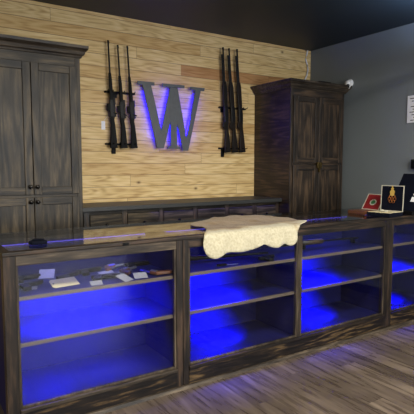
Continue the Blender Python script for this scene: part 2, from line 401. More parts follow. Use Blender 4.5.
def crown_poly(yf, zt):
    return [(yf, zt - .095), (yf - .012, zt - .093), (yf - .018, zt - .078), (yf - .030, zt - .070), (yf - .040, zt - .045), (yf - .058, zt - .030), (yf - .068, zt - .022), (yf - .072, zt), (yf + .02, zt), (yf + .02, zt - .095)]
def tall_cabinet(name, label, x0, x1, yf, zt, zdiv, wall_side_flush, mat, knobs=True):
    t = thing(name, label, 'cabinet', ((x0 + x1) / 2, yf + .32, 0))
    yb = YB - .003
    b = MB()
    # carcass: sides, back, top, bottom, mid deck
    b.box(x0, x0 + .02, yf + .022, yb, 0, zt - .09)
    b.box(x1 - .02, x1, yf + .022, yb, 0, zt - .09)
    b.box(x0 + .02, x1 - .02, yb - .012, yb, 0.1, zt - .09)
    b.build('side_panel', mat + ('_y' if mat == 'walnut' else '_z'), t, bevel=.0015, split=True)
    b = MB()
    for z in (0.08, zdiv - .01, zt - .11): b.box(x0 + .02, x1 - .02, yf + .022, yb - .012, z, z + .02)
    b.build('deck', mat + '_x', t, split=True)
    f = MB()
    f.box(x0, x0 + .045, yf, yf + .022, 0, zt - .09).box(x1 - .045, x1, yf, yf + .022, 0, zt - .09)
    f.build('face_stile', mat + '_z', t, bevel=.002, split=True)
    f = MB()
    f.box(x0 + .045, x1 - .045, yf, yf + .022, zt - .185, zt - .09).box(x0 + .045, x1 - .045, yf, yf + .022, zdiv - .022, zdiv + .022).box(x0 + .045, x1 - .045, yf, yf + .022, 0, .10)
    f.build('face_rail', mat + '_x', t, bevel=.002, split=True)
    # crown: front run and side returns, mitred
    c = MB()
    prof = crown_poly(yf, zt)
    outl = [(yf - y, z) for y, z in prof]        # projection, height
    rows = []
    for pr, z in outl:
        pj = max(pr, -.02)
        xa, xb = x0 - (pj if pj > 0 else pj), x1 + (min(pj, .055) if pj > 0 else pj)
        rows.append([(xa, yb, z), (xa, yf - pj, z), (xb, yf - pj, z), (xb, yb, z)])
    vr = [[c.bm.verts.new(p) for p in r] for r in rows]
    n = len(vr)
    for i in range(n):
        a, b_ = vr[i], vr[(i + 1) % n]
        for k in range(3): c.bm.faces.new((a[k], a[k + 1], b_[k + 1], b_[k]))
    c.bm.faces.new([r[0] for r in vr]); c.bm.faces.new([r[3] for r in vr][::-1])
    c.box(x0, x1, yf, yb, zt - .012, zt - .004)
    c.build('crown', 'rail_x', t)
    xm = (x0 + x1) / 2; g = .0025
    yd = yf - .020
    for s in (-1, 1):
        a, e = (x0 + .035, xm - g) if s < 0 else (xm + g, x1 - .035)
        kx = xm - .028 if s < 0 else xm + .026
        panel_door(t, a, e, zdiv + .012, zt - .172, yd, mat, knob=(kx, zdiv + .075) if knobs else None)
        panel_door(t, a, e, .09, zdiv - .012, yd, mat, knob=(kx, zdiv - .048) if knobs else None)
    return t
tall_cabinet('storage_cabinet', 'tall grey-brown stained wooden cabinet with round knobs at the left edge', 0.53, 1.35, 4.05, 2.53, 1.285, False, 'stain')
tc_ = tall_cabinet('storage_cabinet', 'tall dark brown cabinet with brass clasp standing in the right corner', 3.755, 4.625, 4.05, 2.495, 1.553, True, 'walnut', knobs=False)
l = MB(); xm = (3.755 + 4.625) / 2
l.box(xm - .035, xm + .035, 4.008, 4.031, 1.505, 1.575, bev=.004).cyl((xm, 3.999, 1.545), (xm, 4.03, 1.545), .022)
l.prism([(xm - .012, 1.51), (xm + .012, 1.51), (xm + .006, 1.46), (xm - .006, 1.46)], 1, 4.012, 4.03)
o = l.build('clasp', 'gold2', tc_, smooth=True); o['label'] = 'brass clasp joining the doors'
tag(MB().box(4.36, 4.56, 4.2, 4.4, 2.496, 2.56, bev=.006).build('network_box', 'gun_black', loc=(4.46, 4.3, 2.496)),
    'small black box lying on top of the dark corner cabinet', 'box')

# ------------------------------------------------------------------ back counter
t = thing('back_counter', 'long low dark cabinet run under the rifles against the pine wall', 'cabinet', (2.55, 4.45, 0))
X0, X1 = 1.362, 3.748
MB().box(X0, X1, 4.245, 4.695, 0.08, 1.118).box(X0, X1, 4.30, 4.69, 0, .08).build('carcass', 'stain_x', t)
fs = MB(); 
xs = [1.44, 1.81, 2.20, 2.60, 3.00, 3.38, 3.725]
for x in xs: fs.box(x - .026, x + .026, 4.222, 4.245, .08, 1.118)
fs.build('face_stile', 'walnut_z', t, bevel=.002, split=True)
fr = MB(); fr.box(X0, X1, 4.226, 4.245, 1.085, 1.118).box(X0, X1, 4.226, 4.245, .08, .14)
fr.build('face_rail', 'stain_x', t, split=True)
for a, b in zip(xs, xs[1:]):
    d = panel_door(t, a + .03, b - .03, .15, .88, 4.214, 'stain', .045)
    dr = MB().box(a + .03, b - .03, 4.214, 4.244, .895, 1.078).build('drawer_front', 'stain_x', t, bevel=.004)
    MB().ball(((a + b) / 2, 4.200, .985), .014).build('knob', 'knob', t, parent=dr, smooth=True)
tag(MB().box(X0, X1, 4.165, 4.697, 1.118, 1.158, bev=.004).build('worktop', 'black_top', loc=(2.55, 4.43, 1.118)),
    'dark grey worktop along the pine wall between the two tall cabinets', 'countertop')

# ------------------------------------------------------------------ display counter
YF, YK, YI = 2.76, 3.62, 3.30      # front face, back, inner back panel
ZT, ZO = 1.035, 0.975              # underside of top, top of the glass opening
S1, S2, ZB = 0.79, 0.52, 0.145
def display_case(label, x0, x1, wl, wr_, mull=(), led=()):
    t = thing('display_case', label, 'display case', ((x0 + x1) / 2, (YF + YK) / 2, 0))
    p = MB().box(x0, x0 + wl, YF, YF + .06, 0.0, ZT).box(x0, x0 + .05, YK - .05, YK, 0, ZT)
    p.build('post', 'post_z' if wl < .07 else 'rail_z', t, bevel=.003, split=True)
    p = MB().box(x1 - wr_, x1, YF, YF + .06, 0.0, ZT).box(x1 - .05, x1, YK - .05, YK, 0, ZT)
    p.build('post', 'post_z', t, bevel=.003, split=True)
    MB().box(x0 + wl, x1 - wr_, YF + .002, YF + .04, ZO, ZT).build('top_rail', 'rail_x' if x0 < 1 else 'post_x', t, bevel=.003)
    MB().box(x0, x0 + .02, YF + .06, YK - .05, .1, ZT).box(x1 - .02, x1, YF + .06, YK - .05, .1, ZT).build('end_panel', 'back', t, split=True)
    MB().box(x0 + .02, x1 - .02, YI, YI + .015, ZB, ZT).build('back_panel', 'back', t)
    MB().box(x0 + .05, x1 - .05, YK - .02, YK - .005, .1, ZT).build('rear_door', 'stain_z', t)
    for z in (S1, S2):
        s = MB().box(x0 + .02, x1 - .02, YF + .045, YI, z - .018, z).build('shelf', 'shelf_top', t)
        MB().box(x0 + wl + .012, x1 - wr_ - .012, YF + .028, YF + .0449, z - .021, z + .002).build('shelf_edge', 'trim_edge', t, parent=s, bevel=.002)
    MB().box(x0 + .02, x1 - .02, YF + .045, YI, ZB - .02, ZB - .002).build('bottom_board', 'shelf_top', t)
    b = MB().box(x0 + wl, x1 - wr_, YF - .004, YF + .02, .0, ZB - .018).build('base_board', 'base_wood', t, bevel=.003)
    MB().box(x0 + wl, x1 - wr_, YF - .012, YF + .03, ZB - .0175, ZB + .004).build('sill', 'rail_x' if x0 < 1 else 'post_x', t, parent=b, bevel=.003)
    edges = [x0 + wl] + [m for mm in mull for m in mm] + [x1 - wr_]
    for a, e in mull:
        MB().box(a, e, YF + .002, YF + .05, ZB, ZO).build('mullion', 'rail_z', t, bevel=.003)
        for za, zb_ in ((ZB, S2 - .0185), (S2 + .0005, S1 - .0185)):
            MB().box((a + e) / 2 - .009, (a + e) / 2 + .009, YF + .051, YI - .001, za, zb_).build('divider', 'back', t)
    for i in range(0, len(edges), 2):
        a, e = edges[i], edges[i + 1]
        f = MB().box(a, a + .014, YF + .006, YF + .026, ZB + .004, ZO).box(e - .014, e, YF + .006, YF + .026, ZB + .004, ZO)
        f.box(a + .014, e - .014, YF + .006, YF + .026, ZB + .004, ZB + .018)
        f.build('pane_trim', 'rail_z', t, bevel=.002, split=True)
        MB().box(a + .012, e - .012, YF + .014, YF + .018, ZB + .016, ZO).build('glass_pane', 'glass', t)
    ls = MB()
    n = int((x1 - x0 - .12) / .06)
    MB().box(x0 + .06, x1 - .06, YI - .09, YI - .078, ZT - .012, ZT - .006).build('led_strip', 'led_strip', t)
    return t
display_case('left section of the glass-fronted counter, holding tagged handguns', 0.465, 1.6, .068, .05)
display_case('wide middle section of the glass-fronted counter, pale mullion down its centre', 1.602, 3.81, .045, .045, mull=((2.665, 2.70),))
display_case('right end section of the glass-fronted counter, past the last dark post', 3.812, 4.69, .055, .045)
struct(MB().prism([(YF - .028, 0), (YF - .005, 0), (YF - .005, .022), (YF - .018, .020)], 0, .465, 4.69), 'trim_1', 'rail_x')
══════
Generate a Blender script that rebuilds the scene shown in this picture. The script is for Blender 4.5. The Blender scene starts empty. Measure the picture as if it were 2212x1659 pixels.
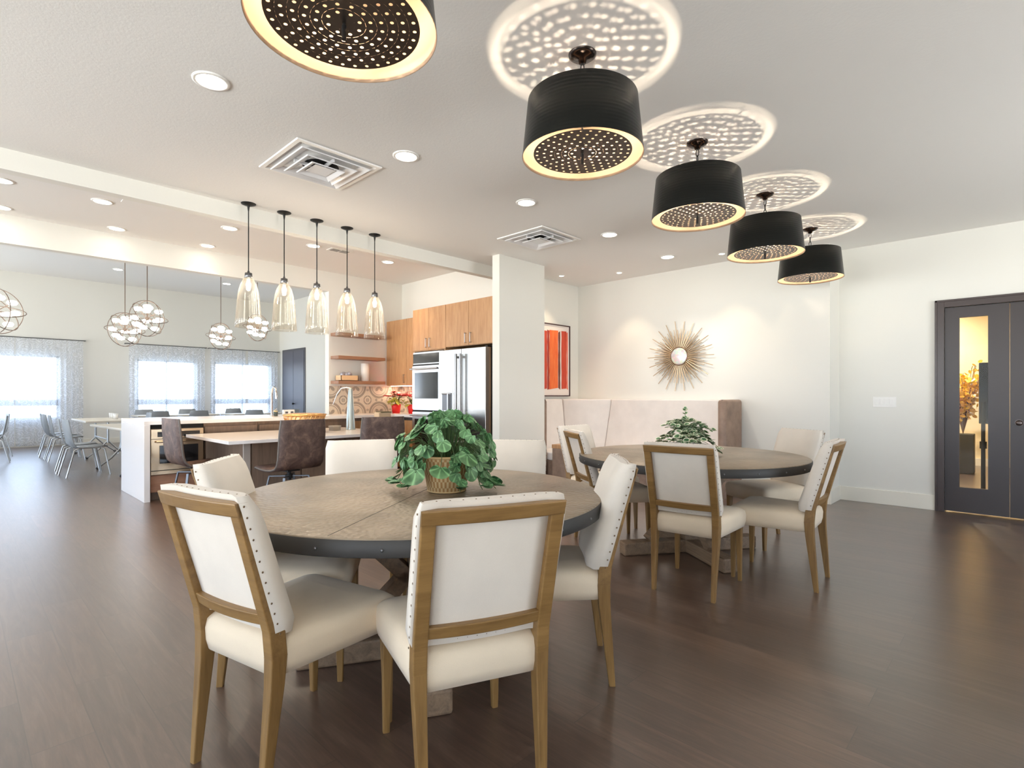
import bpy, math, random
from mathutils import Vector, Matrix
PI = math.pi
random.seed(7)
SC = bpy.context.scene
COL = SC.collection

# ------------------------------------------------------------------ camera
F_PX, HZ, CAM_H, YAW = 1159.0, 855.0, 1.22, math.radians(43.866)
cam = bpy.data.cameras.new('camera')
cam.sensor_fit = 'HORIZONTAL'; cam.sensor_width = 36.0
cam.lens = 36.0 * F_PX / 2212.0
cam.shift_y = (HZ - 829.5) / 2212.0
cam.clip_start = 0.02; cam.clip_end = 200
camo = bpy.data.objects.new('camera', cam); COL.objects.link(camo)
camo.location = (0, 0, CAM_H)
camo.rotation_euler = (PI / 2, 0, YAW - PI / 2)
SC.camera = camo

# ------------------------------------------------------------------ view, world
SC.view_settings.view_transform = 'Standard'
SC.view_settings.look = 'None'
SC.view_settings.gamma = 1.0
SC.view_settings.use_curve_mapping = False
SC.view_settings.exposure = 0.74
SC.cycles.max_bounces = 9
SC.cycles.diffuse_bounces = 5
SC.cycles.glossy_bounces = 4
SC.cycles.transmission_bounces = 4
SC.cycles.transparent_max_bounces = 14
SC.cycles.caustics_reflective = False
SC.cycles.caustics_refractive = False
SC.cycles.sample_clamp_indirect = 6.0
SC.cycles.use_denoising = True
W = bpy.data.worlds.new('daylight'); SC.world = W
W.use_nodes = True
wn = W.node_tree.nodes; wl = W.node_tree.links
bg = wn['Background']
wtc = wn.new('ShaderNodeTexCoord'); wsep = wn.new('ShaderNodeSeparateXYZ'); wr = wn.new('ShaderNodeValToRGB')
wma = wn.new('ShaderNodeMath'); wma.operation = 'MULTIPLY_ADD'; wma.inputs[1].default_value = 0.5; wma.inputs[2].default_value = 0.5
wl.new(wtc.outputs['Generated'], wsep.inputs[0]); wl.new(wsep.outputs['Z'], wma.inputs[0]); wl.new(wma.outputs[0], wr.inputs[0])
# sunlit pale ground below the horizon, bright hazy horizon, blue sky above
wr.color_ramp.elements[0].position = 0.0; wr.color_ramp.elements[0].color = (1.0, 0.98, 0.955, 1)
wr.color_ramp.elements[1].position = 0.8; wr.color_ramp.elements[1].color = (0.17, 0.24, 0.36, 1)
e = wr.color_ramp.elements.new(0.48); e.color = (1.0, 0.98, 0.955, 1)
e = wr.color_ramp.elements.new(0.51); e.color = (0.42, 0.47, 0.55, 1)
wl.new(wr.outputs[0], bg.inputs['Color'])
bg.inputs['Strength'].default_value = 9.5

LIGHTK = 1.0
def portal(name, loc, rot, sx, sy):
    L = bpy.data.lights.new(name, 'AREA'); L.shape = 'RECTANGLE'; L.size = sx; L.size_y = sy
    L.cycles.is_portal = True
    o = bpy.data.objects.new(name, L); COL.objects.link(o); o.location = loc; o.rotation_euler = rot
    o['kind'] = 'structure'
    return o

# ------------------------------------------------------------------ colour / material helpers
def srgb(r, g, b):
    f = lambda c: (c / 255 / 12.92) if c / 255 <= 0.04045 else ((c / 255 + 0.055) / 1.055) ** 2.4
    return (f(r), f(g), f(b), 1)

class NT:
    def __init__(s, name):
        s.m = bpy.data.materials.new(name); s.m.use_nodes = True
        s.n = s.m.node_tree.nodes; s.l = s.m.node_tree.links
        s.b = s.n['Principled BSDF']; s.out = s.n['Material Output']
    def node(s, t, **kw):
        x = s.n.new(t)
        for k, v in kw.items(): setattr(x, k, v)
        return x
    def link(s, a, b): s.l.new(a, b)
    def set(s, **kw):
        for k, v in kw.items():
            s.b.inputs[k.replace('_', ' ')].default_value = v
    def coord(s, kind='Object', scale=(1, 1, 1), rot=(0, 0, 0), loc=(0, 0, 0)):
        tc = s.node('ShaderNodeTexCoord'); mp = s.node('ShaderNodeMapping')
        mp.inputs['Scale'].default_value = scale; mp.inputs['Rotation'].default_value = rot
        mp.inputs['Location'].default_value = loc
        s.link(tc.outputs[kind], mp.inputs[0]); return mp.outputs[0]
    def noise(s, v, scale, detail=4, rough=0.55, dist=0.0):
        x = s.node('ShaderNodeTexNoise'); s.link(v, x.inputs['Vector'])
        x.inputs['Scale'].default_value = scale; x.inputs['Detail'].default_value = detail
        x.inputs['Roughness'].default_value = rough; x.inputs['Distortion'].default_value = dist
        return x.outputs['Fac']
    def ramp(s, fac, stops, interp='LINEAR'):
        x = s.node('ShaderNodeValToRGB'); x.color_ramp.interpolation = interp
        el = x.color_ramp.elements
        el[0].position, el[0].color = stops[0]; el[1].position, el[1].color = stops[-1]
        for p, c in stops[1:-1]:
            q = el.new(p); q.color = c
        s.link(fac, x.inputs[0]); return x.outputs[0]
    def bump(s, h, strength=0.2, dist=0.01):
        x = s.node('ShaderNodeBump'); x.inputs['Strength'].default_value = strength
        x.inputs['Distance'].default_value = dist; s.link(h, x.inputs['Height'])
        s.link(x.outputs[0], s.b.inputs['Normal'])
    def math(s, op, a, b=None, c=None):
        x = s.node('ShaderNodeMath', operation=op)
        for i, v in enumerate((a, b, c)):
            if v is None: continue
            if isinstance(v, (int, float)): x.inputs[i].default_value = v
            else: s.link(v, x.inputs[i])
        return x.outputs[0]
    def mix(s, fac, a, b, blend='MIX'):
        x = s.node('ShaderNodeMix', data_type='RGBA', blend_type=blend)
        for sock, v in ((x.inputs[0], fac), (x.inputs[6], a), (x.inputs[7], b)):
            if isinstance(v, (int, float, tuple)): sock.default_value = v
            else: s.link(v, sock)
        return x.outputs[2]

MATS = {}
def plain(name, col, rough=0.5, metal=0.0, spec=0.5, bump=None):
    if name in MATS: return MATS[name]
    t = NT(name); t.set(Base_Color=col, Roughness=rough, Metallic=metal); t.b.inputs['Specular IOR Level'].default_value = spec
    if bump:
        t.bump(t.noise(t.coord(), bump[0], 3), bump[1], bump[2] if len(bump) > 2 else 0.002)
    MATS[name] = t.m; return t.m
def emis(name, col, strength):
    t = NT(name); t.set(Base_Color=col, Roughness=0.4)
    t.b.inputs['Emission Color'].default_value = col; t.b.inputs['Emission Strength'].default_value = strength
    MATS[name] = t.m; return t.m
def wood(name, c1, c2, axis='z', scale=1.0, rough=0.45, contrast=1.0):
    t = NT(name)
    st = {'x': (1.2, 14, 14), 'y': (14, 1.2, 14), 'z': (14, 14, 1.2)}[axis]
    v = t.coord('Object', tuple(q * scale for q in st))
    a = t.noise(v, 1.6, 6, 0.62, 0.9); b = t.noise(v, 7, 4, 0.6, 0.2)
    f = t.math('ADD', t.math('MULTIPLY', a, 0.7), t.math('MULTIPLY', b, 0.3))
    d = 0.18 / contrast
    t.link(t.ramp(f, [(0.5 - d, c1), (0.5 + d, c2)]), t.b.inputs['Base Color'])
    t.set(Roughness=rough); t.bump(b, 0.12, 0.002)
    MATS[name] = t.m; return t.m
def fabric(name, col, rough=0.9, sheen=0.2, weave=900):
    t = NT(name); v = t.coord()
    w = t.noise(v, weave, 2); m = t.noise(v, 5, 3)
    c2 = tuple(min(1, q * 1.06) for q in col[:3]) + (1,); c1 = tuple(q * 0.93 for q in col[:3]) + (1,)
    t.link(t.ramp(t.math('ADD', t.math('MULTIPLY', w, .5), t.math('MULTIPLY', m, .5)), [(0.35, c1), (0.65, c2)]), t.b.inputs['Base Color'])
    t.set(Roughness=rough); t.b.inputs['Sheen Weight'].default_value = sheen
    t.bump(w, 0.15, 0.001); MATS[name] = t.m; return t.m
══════
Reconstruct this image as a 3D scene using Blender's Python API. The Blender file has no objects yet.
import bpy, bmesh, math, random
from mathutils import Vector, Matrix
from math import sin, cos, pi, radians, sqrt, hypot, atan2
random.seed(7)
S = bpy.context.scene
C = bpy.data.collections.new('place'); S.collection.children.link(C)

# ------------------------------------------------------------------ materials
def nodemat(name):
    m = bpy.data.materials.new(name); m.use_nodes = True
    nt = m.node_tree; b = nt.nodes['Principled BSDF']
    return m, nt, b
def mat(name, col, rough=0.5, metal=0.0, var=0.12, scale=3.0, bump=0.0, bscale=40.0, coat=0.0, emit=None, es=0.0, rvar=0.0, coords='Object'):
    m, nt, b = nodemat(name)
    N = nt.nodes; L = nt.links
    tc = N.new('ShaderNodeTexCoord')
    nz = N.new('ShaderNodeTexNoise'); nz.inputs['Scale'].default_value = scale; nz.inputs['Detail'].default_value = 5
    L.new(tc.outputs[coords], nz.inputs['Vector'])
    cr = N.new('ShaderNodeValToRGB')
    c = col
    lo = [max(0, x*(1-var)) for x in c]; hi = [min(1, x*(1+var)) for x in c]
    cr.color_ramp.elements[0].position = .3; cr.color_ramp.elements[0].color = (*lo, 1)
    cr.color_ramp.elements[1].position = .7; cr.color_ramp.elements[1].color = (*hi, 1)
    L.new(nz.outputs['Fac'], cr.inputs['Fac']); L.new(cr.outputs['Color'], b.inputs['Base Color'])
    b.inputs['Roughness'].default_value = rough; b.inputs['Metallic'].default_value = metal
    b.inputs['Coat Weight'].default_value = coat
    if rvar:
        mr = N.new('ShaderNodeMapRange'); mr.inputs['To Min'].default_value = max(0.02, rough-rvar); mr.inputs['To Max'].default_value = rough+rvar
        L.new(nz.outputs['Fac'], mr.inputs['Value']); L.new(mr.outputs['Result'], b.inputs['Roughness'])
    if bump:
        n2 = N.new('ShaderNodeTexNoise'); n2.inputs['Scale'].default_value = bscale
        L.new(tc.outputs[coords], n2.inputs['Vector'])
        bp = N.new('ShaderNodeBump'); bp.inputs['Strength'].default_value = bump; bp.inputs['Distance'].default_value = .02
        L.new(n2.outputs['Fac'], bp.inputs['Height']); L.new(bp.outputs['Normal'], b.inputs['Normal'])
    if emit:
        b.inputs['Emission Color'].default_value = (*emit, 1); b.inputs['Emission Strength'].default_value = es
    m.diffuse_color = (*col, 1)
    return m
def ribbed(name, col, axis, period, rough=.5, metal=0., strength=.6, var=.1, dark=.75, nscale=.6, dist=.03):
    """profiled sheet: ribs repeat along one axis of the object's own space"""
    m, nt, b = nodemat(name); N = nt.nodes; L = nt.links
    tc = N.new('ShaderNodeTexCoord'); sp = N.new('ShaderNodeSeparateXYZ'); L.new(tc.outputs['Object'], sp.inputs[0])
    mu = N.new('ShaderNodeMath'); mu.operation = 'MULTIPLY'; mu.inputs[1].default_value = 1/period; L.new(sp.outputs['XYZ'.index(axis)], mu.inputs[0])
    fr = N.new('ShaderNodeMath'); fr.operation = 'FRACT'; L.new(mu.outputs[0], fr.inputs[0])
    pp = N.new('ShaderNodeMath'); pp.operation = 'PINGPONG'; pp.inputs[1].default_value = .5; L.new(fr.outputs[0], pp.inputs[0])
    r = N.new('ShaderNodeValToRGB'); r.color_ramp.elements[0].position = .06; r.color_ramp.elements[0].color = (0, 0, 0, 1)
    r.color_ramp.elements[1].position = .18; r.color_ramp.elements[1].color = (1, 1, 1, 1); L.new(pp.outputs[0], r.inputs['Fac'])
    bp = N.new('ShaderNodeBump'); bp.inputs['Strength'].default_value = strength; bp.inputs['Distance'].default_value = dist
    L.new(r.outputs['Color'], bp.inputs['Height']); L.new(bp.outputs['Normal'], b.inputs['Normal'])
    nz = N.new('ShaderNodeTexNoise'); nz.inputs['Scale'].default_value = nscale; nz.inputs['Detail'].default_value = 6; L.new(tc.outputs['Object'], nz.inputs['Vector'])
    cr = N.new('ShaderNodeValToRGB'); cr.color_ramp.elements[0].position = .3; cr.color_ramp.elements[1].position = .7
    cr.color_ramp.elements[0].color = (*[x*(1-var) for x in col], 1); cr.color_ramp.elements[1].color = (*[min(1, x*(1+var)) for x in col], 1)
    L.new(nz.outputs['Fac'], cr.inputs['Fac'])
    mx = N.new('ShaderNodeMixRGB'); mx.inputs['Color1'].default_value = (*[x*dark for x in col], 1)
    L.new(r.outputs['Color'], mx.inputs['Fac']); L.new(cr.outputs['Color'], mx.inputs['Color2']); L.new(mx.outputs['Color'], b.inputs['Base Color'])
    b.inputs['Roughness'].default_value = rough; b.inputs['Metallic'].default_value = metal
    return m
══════
OBJECTIVE: Report the number of lines containing the string "objects" and add nothing to it.

COMPLETED EXERCISE: 3